Are you kidding?  You are speculating about what would happen to a very 
complex system if you were to change one of the variables.

But your speculation was actually just a Free Market Voodoo Fantasy.


You cite "strawberries" as the crop that would suffer if all the 
undocumented and semi-slave workers were ejected.  You would not have a 
shortage of strawberries, you would have a shortage of every foodstuff 
imaginable, all the way up to the meat that is packed in meat-packing 
plants.

That is a serious error, because your later suggestion that IBM would 
stop working on Watson and instead build strawberry picking robots looks 
deeply implausible when you understand that what IBM would *actually* 
have to do is build general-purpose farm laborers to do an unbelievable 
variety of jobs.  In other words, they would have to build a full-scale 
AGI.  Strawberry picking is utterly trivial compared with the full range 
of skills required

Second, the response to the sudden loss of slave labor would not be that 
IBM would gear up and deliver robot farm laborers to replace them. 
Rather, the farm managers would be forced to raise wages until they 
could attract ordinary humans into that workforce.

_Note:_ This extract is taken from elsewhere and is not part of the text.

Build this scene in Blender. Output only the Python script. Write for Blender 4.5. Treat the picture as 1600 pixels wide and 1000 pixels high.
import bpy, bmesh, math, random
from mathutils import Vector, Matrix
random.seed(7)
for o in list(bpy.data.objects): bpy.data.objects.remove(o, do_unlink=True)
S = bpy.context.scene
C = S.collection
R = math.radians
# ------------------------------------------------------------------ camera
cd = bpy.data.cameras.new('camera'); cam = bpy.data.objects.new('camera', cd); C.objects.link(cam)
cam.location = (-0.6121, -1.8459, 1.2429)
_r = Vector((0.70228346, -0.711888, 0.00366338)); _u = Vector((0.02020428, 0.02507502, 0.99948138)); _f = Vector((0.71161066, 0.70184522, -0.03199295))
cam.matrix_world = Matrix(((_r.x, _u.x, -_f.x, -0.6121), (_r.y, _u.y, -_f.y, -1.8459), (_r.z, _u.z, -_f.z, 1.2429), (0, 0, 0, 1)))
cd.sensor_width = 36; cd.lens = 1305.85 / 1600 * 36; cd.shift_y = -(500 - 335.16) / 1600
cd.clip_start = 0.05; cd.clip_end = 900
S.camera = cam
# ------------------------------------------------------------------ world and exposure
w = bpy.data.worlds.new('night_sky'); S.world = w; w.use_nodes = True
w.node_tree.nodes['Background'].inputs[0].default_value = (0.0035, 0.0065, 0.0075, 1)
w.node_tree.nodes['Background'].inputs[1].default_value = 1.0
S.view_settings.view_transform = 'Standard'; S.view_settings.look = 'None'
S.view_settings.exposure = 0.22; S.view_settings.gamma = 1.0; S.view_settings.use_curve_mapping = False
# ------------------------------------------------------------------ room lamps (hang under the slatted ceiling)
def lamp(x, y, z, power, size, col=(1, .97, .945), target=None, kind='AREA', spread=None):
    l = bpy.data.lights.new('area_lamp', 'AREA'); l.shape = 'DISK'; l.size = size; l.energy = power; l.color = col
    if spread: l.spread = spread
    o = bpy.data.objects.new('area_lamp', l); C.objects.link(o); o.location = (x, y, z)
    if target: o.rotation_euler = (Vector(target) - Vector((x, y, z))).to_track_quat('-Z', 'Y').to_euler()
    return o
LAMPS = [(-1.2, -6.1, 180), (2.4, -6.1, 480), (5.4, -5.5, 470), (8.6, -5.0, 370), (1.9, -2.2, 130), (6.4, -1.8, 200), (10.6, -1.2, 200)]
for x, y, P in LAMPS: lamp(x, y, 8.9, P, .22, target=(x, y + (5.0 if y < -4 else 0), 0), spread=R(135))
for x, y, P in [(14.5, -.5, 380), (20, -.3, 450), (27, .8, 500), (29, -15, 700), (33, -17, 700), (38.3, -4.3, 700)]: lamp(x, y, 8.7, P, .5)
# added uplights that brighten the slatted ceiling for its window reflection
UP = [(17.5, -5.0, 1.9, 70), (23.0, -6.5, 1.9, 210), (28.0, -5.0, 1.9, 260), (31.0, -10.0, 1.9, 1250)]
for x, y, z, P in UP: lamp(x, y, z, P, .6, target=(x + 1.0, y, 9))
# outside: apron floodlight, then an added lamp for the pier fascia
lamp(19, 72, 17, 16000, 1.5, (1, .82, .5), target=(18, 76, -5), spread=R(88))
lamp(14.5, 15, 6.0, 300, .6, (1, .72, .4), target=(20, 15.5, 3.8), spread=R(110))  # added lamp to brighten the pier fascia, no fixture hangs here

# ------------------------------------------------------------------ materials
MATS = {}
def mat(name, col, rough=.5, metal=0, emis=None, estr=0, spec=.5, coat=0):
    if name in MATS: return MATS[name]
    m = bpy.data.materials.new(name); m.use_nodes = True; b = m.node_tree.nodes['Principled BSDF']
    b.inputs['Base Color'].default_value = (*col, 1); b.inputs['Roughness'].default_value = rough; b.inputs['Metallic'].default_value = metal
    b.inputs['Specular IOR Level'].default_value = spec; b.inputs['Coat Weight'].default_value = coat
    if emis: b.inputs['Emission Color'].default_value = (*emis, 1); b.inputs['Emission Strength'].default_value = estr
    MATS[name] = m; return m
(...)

This would cause a massive spike in food prices and trigger an 
inflationary spiral in the entire economy.

This would in turn force the government to react, because the only way 
to win an election would be to promise an end to the quadrupled food prices.

Their reaction would be:  to invite migrant workers back in.  They would 
have no choice whatsoever.

BUT.... assuming they stood their ground, then what?  Would IBM then 
allow itself to smacked upside its head by Adam Smith's Invisible hand? 
  Would they deliver AGI farm workers?

Garbage.  They simply could not do it.  That is Voodoo Fantasy Free 
Market BS.  The technology does not exist, and could not be made cheap 
enough and versatile enough to substitute for more than a small fraction 
of the jobs.

At least, not in the short term.  Long term (decade or more, maybe). 
But only if IBM were sure that the government would NEVER EVER cave in 
to the pressure to let the migrants back in.

So the moral of the story is not about the Invisible Hand doing 
wonderful things if it is only given the chance, but about the fact that 
a complex system will do things that are not even dreamt of in your system.